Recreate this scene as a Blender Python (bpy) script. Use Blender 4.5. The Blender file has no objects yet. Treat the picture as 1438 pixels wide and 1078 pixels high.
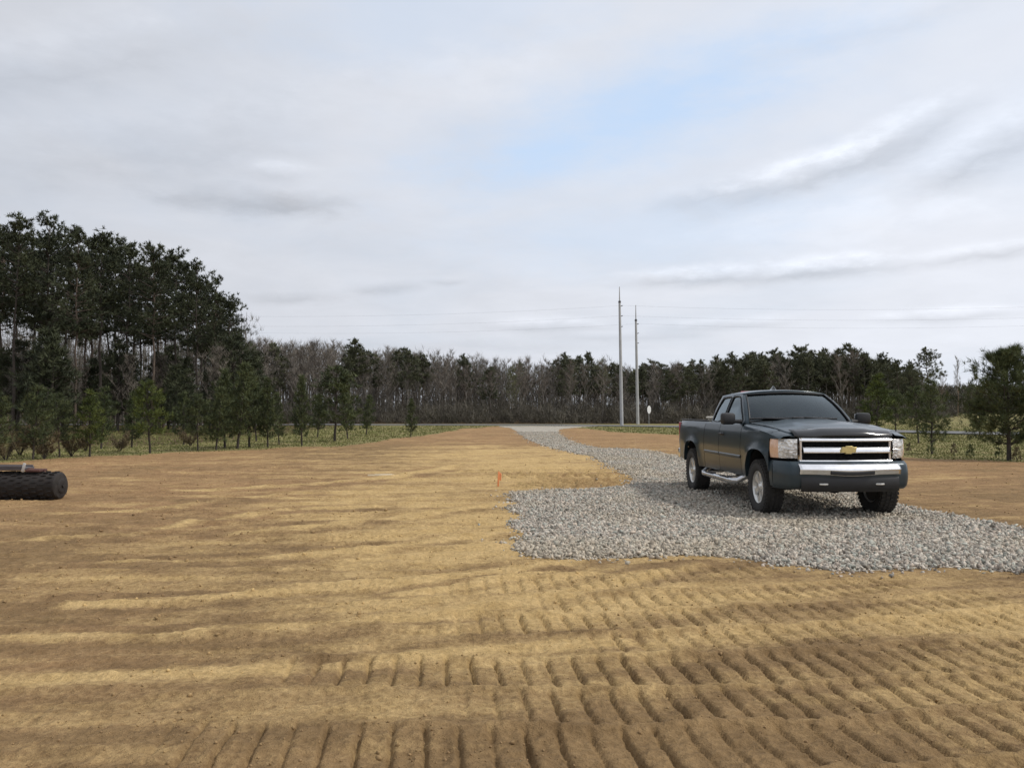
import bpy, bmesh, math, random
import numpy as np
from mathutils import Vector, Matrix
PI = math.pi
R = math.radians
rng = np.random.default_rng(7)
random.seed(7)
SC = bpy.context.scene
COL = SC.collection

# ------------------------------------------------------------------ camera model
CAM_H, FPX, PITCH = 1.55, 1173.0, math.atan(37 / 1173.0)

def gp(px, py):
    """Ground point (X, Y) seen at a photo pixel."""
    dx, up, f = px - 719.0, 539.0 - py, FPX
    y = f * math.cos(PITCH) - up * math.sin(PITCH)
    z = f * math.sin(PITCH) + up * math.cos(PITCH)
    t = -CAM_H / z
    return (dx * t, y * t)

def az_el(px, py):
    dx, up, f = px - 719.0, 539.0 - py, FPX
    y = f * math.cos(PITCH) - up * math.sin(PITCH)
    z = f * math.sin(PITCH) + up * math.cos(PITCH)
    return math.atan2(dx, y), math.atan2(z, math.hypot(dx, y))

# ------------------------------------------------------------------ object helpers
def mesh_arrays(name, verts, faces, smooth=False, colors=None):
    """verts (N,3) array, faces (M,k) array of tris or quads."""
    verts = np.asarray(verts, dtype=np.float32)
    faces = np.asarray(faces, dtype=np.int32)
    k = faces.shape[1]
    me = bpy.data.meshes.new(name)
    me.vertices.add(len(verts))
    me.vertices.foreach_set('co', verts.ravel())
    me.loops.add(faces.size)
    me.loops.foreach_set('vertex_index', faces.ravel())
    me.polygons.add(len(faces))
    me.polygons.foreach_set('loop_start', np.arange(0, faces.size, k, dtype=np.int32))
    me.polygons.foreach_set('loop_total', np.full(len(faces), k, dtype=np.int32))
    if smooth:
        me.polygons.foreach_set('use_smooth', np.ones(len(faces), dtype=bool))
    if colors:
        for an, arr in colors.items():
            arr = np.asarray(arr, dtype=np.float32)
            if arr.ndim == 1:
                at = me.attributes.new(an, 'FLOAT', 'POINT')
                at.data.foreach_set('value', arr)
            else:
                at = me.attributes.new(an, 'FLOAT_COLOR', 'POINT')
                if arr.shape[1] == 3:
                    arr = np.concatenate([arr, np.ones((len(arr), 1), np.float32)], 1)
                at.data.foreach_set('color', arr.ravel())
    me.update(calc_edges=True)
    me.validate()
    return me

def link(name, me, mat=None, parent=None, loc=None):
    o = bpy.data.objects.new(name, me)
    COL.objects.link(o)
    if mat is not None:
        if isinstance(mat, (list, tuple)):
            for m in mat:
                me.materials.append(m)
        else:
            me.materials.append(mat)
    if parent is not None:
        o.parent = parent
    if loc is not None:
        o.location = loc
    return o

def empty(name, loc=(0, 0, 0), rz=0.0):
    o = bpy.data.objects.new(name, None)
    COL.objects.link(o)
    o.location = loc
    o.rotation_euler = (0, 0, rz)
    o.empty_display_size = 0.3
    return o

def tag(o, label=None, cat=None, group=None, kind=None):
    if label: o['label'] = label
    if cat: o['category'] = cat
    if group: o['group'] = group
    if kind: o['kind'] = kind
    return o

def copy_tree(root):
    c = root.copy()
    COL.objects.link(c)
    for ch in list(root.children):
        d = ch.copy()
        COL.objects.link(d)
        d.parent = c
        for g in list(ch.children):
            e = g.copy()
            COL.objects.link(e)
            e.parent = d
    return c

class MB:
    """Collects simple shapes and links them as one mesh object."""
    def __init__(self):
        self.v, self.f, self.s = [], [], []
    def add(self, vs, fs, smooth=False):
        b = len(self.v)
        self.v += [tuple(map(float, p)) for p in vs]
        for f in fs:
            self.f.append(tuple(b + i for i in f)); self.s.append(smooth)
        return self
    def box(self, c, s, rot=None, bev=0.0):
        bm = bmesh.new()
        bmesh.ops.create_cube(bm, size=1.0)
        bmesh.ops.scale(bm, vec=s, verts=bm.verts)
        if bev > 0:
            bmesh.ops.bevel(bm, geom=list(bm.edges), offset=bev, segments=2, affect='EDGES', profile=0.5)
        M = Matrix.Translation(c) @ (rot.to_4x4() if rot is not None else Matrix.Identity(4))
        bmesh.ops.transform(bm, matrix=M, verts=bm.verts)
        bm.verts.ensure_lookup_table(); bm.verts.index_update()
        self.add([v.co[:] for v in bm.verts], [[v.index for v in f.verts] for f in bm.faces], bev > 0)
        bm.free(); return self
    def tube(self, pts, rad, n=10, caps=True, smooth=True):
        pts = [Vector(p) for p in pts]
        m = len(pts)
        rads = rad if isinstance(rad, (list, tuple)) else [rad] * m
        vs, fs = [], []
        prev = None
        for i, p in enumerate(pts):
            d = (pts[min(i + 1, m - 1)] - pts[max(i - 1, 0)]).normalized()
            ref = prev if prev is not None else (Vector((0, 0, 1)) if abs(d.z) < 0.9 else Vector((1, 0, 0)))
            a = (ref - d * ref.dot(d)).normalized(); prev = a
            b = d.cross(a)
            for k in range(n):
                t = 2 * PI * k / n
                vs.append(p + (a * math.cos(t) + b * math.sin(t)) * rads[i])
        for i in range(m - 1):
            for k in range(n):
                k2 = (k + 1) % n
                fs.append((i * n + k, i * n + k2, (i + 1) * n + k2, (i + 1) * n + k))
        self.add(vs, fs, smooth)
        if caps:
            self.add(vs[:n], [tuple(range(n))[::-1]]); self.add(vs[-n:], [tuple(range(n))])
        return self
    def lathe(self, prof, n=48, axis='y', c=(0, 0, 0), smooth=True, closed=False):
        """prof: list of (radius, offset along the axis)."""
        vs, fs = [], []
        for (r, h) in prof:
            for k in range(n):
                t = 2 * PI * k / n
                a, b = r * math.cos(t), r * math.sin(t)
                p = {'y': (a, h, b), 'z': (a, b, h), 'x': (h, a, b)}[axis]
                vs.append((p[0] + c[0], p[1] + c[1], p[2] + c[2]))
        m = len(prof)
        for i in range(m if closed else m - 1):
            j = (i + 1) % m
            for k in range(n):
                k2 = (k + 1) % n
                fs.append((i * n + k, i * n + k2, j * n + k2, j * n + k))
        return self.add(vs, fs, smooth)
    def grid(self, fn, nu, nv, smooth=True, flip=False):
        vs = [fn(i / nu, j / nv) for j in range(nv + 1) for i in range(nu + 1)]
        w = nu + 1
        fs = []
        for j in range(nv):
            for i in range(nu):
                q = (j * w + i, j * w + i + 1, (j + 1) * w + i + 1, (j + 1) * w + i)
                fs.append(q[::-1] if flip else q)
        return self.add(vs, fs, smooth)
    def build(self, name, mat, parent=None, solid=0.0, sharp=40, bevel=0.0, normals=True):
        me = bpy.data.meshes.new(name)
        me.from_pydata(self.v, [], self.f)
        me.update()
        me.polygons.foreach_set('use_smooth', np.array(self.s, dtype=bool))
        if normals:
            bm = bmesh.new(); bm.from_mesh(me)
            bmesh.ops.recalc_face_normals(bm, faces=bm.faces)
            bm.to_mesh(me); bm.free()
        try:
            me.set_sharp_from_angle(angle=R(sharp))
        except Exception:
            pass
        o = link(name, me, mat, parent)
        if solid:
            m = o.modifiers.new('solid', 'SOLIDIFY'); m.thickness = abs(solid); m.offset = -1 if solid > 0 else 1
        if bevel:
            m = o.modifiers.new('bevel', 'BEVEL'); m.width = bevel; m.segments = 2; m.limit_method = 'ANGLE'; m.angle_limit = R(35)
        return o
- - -
▶ [What the task asks]
Tally up the lines of the listing containing the word "scene". Give only the total.

▶ [Right answer]
2